* Required work *
Print out the material that follows word for word.

* Given information *
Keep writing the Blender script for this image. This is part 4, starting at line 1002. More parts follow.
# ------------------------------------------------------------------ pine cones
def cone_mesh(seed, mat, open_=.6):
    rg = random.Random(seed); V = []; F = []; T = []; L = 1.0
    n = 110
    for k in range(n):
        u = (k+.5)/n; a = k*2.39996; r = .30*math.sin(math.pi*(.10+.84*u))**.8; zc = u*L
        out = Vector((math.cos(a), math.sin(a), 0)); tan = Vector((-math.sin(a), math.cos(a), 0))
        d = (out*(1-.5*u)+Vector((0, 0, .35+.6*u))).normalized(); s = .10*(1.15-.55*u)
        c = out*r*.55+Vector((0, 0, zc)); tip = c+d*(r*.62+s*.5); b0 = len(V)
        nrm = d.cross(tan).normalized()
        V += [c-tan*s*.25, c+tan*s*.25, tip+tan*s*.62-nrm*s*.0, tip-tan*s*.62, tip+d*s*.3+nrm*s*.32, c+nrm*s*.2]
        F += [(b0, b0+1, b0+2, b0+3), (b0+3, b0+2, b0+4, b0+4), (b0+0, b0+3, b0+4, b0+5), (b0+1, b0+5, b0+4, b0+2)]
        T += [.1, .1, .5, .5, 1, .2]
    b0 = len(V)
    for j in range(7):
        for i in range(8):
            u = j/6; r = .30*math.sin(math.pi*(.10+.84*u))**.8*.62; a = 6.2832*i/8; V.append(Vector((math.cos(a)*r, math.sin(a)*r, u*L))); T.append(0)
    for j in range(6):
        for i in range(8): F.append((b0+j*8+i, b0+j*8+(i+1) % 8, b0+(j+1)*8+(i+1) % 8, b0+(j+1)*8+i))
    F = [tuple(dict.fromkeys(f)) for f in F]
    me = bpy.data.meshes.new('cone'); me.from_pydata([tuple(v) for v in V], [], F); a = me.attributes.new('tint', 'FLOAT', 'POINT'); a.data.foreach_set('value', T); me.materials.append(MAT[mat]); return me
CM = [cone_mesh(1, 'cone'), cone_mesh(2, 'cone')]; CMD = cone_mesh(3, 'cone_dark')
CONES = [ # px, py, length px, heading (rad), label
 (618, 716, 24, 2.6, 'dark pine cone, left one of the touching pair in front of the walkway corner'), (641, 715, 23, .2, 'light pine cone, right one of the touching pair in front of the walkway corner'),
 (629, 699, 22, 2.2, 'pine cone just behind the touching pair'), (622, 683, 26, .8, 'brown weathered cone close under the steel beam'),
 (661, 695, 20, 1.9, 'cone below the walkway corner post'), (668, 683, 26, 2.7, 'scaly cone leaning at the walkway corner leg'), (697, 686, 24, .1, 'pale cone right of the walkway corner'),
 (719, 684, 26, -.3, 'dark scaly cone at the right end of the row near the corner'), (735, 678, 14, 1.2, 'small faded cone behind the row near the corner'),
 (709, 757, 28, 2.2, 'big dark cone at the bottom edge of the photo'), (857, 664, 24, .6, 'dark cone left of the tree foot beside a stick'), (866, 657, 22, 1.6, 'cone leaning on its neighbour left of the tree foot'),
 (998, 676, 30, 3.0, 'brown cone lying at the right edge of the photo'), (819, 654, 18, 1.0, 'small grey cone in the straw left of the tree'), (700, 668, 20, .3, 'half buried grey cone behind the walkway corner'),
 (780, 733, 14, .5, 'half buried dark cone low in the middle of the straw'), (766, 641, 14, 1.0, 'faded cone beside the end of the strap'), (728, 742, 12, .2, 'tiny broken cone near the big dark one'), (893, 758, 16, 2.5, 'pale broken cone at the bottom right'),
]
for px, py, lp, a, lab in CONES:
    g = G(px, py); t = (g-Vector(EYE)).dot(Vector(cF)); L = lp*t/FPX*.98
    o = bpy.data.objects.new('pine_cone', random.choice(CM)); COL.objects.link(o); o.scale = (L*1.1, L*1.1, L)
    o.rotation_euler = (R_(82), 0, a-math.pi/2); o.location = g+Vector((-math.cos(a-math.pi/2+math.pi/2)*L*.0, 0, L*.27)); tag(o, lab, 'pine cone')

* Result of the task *
Keep writing the Blender script for this image. This is part 4, starting at line 1002. More parts follow.
# ------------------------------------------------------------------ pine cones
def cone_mesh(seed, mat, open_=.6):
    rg = random.Random(seed); V = []; F = []; T = []; L = 1.0
    n = 110
    for k in range(n):
        u = (k+.5)/n; a = k*2.39996; r = .30*math.sin(math.pi*(.10+.84*u))**.8; zc = u*L
        out = Vector((math.cos(a), math.sin(a), 0)); tan = Vector((-math.sin(a), math.cos(a), 0))
        d = (out*(1-.5*u)+Vector((0, 0, .35+.6*u))).normalized(); s = .10*(1.15-.55*u)
        c = out*r*.55+Vector((0, 0, zc)); tip = c+d*(r*.62+s*.5); b0 = len(V)
        nrm = d.cross(tan).normalized()
        V += [c-tan*s*.25, c+tan*s*.25, tip+tan*s*.62-nrm*s*.0, tip-tan*s*.62, tip+d*s*.3+nrm*s*.32, c+nrm*s*.2]
        F += [(b0, b0+1, b0+2, b0+3), (b0+3, b0+2, b0+4, b0+4), (b0+0, b0+3, b0+4, b0+5), (b0+1, b0+5, b0+4, b0+2)]
        T += [.1, .1, .5, .5, 1, .2]
    b0 = len(V)
    for j in range(7):
        for i in range(8):
            u = j/6; r = .30*math.sin(math.pi*(.10+.84*u))**.8*.62; a = 6.2832*i/8; V.append(Vector((math.cos(a)*r, math.sin(a)*r, u*L))); T.append(0)
    for j in range(6):
        for i in range(8): F.append((b0+j*8+i, b0+j*8+(i+1) % 8, b0+(j+1)*8+(i+1) % 8, b0+(j+1)*8+i))
    F = [tuple(dict.fromkeys(f)) for f in F]
    me = bpy.data.meshes.new('cone'); me.from_pydata([tuple(v) for v in V], [], F); a = me.attributes.new('tint', 'FLOAT', 'POINT'); a.data.foreach_set('value', T); me.materials.append(MAT[mat]); return me
CM = [cone_mesh(1, 'cone'), cone_mesh(2, 'cone')]; CMD = cone_mesh(3, 'cone_dark')
CONES = [ # px, py, length px, heading (rad), label
 (618, 716, 24, 2.6, 'dark pine cone, left one of the touching pair in front of the walkway corner'), (641, 715, 23, .2, 'light pine cone, right one of the touching pair in front of the walkway corner'),
 (629, 699, 22, 2.2, 'pine cone just behind the touching pair'), (622, 683, 26, .8, 'brown weathered cone close under the steel beam'),
 (661, 695, 20, 1.9, 'cone below the walkway corner post'), (668, 683, 26, 2.7, 'scaly cone leaning at the walkway corner leg'), (697, 686, 24, .1, 'pale cone right of the walkway corner'),
 (719, 684, 26, -.3, 'dark scaly cone at the right end of the row near the corner'), (735, 678, 14, 1.2, 'small faded cone behind the row near the corner'),
 (709, 757, 28, 2.2, 'big dark cone at the bottom edge of the photo'), (857, 664, 24, .6, 'dark cone left of the tree foot beside a stick'), (866, 657, 22, 1.6, 'cone leaning on its neighbour left of the tree foot'),
 (998, 676, 30, 3.0, 'brown cone lying at the right edge of the photo'), (819, 654, 18, 1.0, 'small grey cone in the straw left of the tree'), (700, 668, 20, .3, 'half buried grey cone behind the walkway corner'),
 (780, 733, 14, .5, 'half buried dark cone low in the middle of the straw'), (766, 641, 14, 1.0, 'faded cone beside the end of the strap'), (728, 742, 12, .2, 'tiny broken cone near the big dark one'), (893, 758, 16, 2.5, 'pale broken cone at the bottom right'),
]
for px, py, lp, a, lab in CONES:
    g = G(px, py); t = (g-Vector(EYE)).dot(Vector(cF)); L = lp*t/FPX*.98
    o = bpy.data.objects.new('pine_cone', random.choice(CM)); COL.objects.link(o); o.scale = (L*1.1, L*1.1, L)
    o.rotation_euler = (R_(82), 0, a-math.pi/2); o.location = g+Vector((-math.cos(a-math.pi/2+math.pi/2)*L*.0, 0, L*.27)); tag(o, lab, 'pine cone')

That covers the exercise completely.